The extraordinary Shareholders’ Meeting on first, second and third convocation passes resolutions with the favourable vote of the subjects representing at least two thirds of the capital represented at the Meeting.

–  –  –

The minutes testifying to the ordinary Shareholders’ Meeting resolutions are signed by the Chairman and the Secretary of the Meeting and, if appointed, also by the scrutineers.

–  –  –

The administration of the Company is entrusted to a Board of Directors composed of from three to eleven members, who need not necessarily be shareholders, chosen and elected by the Shareholders’ Meeting.

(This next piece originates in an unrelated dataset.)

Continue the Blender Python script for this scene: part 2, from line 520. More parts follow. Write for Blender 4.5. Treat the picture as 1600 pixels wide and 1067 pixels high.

The directors are appointed by the Shareholders’ Meeting on the basis of lists presented by the shareholders, on each of which there may be no more than eleven candidates, each associated with a progressive number.

Each candidate may be present on only one list, on penalty of ineligibility.

If several lists are presented, they must not be connected in any way, even indirectly, with each other.

Therefore, no shareholder can present or contribute towards presenting, even indirectly by proxy or trustee, more than one list. In the case of the breach of these rules, no account shall be taken of the vote of the shareholder in respect of any of the lists presented.

The right to present the lists is held only by shareholders who alone or jointly with other shareholders represent at least 2.5% (two point five percent) of the share capital underwritten at the moment of the presentation of the list, or a diverse percentage requested by CONSOB (the Italian Securities and Investments Board) regulation, which shall be indicated in the convocation notice of the Shareholders’ Meeting called to decide on the appointment of the Board of Directors. The minimum quota of shares required for participation in the presentation of the lists is determined with reference to the shares registered in the name of the shareholder on the day on which the lists are deposited with the Company. The relative certification may be produced after the deposit providing it is produced within the term contemplated for the publication of the lists on the part of the Company.